L’Italia deve installare 85 gigawatt di nuove fonti rinnovabili entro il 2030, ma al momento non sa neppure dove metterle. Il governo non ha ancora dato le linee guide per individuare le aree idonee. Avrebbe dovuto farlo entro la metà del 2022, ma il decreto del ministero dell’ambiente è ancora in lavorazione. Senza linee guida le regioni (che devono indicare queste aree idonee) non possono muoversi. E le aziende del settore rimangono nell’incertezza. “Il decreto energia del marzo 2022 ha semplificato le procedure per le autorizzazioni degli impianti di fonti rinnovabili nelle aree giudicate idonee – spiega il vicepresidente di Italia Solare, l’associazione delle imprese del fotovoltaico, Attilio Piattelli -. Il problema è che la mappatura delle aree idonee non c’è ancora. Il decreto prevedeva che il ministero dell’ambiente e della sicurezza energetica desse le linee guida entro giugno dell’anno scorso, e che le Regioni individuassero le aree entro dicembre. Ma il decreto non è ancora uscito, e le aree idonee non ci sono”. Senza le semplificazioni previste dal decreto, per installare un impianto solare ci vogliono dai 2 ai 4 anni, per uno eolico in media 6 anni, e si arriva a 10.

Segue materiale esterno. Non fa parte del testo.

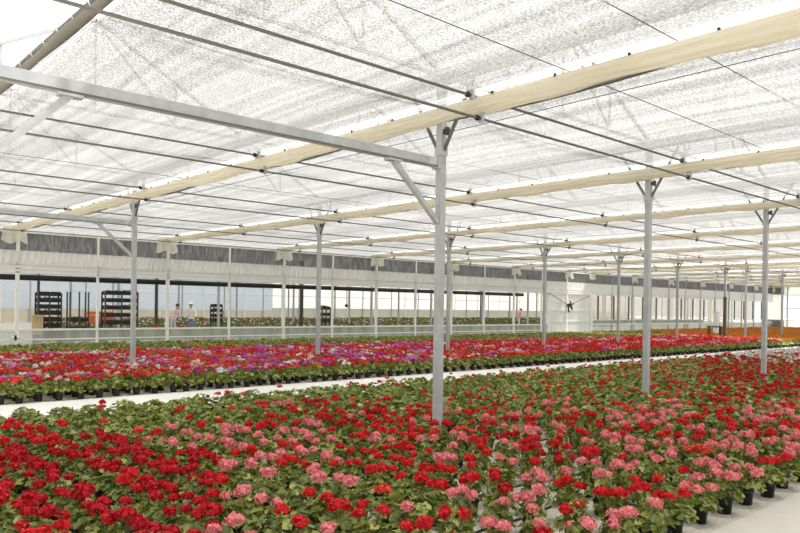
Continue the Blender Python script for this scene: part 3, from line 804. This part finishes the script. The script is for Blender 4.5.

Colpa di procedure burocratiche complicatissime e di veti frequenti da parte di Soprintendenze ed enti locali. Il governo Draghi, e poi quello Meloni, sulla spinta delle crisi energetica, hanno velocizzato gli iter e sbloccato diversi progetti. Ma non basta ancora. L’anno scorso sono stati installati appena 3 gigawatt di nuova potenza rinnovabile, contro i 5 della Francia, i 9 della Spagna e gli 11 della Germania. Il piano energetico nazionale, il Pniec, prevede al momento 70 gigawatt di nuova potenza rinnovabile al 2030. Ma per adattarlo ai nuovi obiettivi europei di emissioni del Fit for 55, tutti danno per certo che bisognerà salire a 85 gigawatt. Sono più di 10 gigawatt all’anno, più del triplo di quello che si è fatto finora. Il ministro Gilberto Pichetto ha promesso a breve il decreto con le linee guida per le aree. E gli operatori aspettano. L’eolico ha un problema in più rispetto al solare.
“Il Ministero sembra che voglia definire come aree idonee quelle che non hanno vincoli -, spiega Simone Togni, presidente dell’Anev, l’associazione di categoria delle imprese del vento -. Per il fotovoltaico non è un problema, il sole c’è dovunque. Ma per l’eolico, se ti limiti alle aree senza vincoli, rischi di finire in zone dove non c’è vento”. Secondo Togni, la soluzione è definire aree idonee alle pale “tutte quelle che non hanno vincoli incompatibili con i parchi eolici”. Anche il fotovoltaico comunque ha i suoi guai. Il principale, spiega il sottosegretario della Regione Lombardia alle Relazioni internazionali, Raffaele Cattaneo, “è che le aree industriali, che sarebbero ideali per i pannelli, costano troppo. Le imprese devono rivolgersi alle aree agricole, che costano un decimo o un ventesimo”. Per questo Italia Solare chiede al governo di “favorire l’agrovoltaico, non imponendo regole che lo facciano costare troppo”.